→ THE REQUEST: Extract only the first line of the listing and every line after it up to and including the one with "COL = scene.collection". Omit the pictures.

* * *

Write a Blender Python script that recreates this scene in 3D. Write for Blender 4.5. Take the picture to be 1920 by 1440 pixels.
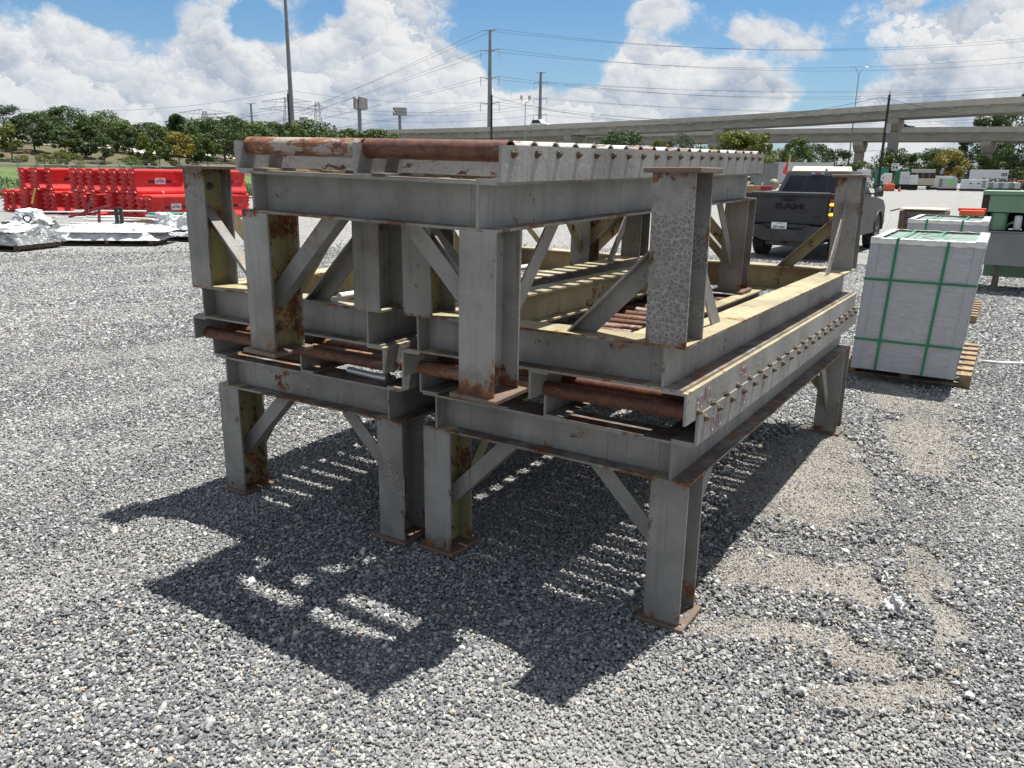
import bpy, bmesh, math, random
import numpy as np
from mathutils import Vector, Matrix, Euler, noise as mnoise
R = math.radians
random.seed(7)
rng = np.random.default_rng(7)
for o in list(bpy.data.objects): bpy.data.objects.remove(o)
scene = bpy.context.scene
COL = scene.collection

# ------------------------------------------------------------------ camera
CAM = Vector((0.94, -2.7034, 1.7407)); YAW, PITCH, ROLL, FPX = R(32.734), R(14.885), R(0.731), 1482.2
fw = Vector((-math.sin(YAW)*math.cos(PITCH), math.cos(YAW)*math.cos(PITCH), -math.sin(PITCH)))
rt0 = Vector((math.cos(YAW), math.sin(YAW), 0)); up0 = rt0.cross(fw)
rt = math.cos(ROLL)*rt0 + math.sin(ROLL)*up0; up = rt.cross(fw)
cd = bpy.data.cameras.new('camera'); cam = bpy.data.objects.new('camera', cd); COL.objects.link(cam)
cam.matrix_world = Matrix(((rt.x, up.x, -fw.x, CAM.x), (rt.y, up.y, -fw.y, CAM.y), (rt.z, up.z, -fw.z, CAM.z), (0, 0, 0, 1)))
cd.sensor_width = 36; cd.lens = FPX/1920*36; cd.clip_end = 5000; cd.clip_start = 0.05
scene.camera = cam
scene.cycles.max_bounces = 6; scene.cycles.diffuse_bounces = 3; scene.cycles.glossy_bounces = 3; scene.cycles.transparent_max_bounces = 10; scene.cycles.caustics_reflective = False; scene.cycles.caustics_refractive = False

# ------------------------------------------------------------------ light
SUN_EL, SUN_AZ = R(72.5), R(16.5)          # azimuth from +Y towards +X
sd = bpy.data.lights.new('sun', 'SUN'); sun = bpy.data.objects.new('sun', sd); COL.objects.link(sun)
sd.energy = 5.0; sd.angle = R(0.53); sd.color = (1.0, 0.965, 0.9)
S = Vector((math.sin(SUN_AZ)*math.cos(SUN_EL), math.cos(SUN_AZ)*math.cos(SUN_EL), math.sin(SUN_EL)))
sun.rotation_euler = S.to_track_quat('Z', 'Y').to_euler()
sun.location = (0, 0, 30)
scene.view_settings.view_transform = 'Standard'; scene.view_settings.look = 'None'
scene.view_settings.exposure = 0.95; scene.view_settings.gamma = 1.0; scene.view_settings.use_curve_mapping = False

# ------------------------------------------------------------------ node helpers
class NT:
    def __init__(s, nt): s.nt = nt
    def __call__(s, typ, ins=None, out=0, **props):
        n = s.nt.nodes.new(typ)
        for k, v in props.items(): setattr(n, k, v)
        for k, v in (ins or {}).items():
            sk = n.inputs[k]
            if hasattr(v, 'is_linked') or hasattr(v, 'links'): s.nt.links.new(v, sk)
            else: sk.default_value = v
        return n.outputs[out]
    def math(s, op, a, b=0.0, c=0.0, clamp=False):
        return s('ShaderNodeMath', {0: a, 1: b, 2: c}, operation=op, use_clamp=clamp)
    def vm(s, op, a, b=(0, 0, 0), out=0):
        return s('ShaderNodeVectorMath', {0: a, 1: b}, out=out, operation=op)
    def noise(s, vec, scale, detail=4, rough=.55, dist=0.0):
        return s('ShaderNodeTexNoise', {'Vector': vec, 'Scale': scale, 'Detail': detail, 'Roughness': rough, 'Distortion': dist})
    def vor(s, vec, scale, feature='F1', out=0, **k):
        return s('ShaderNodeTexVoronoi', dict({'Vector': vec, 'Scale': scale}, **k), out=out, feature=feature)
    def rng(s, v, a, b, c=0.0, d=1.0, smooth=True):
        return s('ShaderNodeMapRange', {0: v, 1: a, 2: b, 3: c, 4: d}, interpolation_type='SMOOTHSTEP' if smooth else 'LINEAR')
    def mix(s, f, a, b, blend='MIX'):
        n = s.nt.nodes.new('ShaderNodeMix'); n.data_type = 'RGBA'; n.blend_type = blend
        for i, v in ((0, f), (6, a), (7, b)):
            if hasattr(v, 'links'): s.nt.links.new(v, n.inputs[i])
            else: n.inputs[i].default_value = v if i == 0 else (tuple(v)+(1,) if len(v) == 3 else v)
        return n.outputs[2]
    def ramp(s, f, stops, interp='LINEAR'):
        n = s.nt.nodes.new('ShaderNodeValToRGB'); n.color_ramp.interpolation = interp
        e = n.color_ramp.elements
        while len(e) < len(stops): e.new(0.5)
        for i, (p, c) in enumerate(stops): e[i].position = p; e[i].color = tuple(c)+(1,)
        s.nt.links.new(f, n.inputs[0]); return n.outputs[0]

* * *

→ SOLUTION BELOW:
Write a Blender Python script that recreates this scene in 3D. Write for Blender 4.5. Take the picture to be 1920 by 1440 pixels.
import bpy, bmesh, math, random
import numpy as np
from mathutils import Vector, Matrix, Euler, noise as mnoise
R = math.radians
random.seed(7)
rng = np.random.default_rng(7)
for o in list(bpy.data.objects): bpy.data.objects.remove(o)
scene = bpy.context.scene
COL = scene.collection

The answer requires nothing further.